§ Stated exercise: Copy out the material below in full, but not its images.

§ Dataset excerpt:
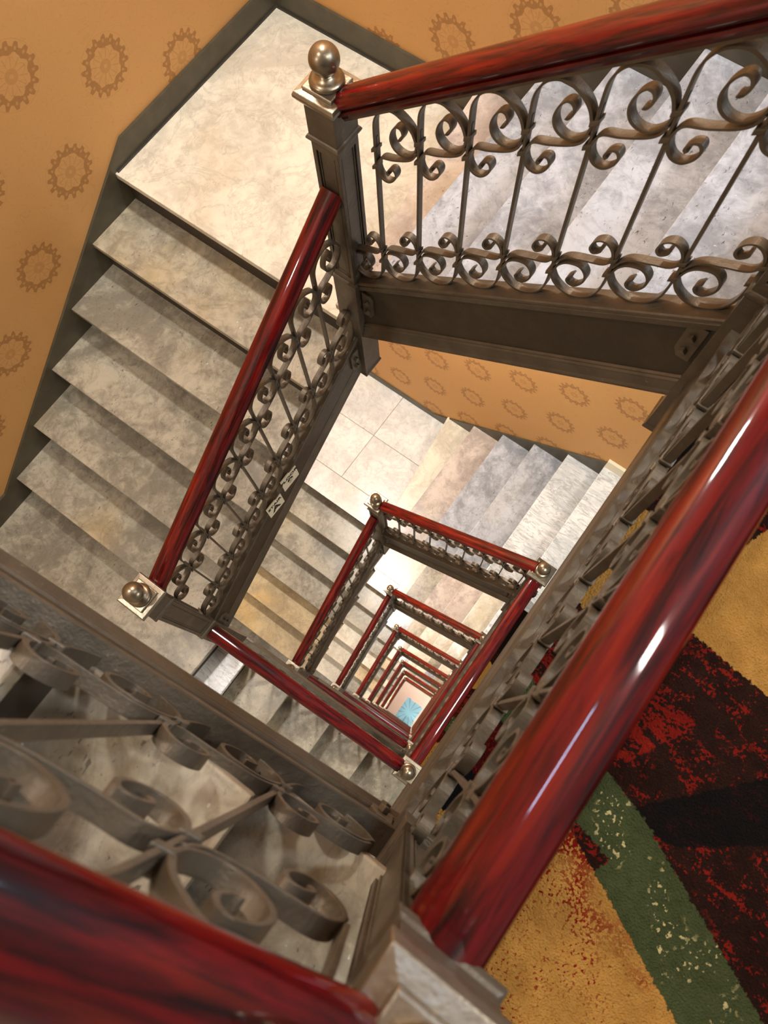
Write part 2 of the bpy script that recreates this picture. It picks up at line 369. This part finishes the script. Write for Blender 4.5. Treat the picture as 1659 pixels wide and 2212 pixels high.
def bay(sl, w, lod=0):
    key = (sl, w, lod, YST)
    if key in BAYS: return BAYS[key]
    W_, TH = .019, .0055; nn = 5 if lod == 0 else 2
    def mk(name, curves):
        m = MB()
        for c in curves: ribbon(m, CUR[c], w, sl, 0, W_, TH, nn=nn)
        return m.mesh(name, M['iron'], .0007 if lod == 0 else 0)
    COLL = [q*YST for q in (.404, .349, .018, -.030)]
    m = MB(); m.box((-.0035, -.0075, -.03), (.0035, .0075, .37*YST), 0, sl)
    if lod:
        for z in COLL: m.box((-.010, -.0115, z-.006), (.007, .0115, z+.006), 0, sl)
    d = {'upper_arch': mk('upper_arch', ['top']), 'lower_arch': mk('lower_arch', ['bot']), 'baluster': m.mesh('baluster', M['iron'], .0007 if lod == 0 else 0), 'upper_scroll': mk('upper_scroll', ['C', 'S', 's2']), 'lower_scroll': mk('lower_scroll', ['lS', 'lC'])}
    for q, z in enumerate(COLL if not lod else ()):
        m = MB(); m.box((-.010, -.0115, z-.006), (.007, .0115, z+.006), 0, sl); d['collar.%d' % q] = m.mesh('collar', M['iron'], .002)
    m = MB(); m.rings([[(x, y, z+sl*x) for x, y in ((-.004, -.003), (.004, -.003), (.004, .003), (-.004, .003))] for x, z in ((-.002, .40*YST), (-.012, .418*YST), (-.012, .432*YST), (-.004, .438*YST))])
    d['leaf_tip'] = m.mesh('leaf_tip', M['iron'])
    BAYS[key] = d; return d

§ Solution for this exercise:
Write part 2 of the bpy script that recreates this picture. It picks up at line 369. This part finishes the script. Write for Blender 4.5. Treat the picture as 1659 pixels wide and 2212 pixels high.
def bay(sl, w, lod=0):
    key = (sl, w, lod, YST)
    if key in BAYS: return BAYS[key]
    W_, TH = .019, .0055; nn = 5 if lod == 0 else 2
    def mk(name, curves):
        m = MB()
        for c in curves: ribbon(m, CUR[c], w, sl, 0, W_, TH, nn=nn)
        return m.mesh(name, M['iron'], .0007 if lod == 0 else 0)
    COLL = [q*YST for q in (.404, .349, .018, -.030)]
    m = MB(); m.box((-.0035, -.0075, -.03), (.0035, .0075, .37*YST), 0, sl)
    if lod:
        for z in COLL: m.box((-.010, -.0115, z-.006), (.007, .0115, z+.006), 0, sl)
    d = {'upper_arch': mk('upper_arch', ['top']), 'lower_arch': mk('lower_arch', ['bot']), 'baluster': m.mesh('baluster', M['iron'], .0007 if lod == 0 else 0), 'upper_scroll': mk('upper_scroll', ['C', 'S', 's2']), 'lower_scroll': mk('lower_scroll', ['lS', 'lC'])}
    for q, z in enumerate(COLL if not lod else ()):
        m = MB(); m.box((-.010, -.0115, z-.006), (.007, .0115, z+.006), 0, sl); d['collar.%d' % q] = m.mesh('collar', M['iron'], .002)
    m = MB(); m.rings([[(x, y, z+sl*x) for x, y in ((-.004, -.003), (.004, -.003), (.004, .003), (-.004, .003))] for x, z in ((-.002, .40*YST), (-.012, .418*YST), (-.012, .432*YST), (-.004, .438*YST))])
    d['leaf_tip'] = m.mesh('leaf_tip', M['iron'])
    BAYS[key] = d; return d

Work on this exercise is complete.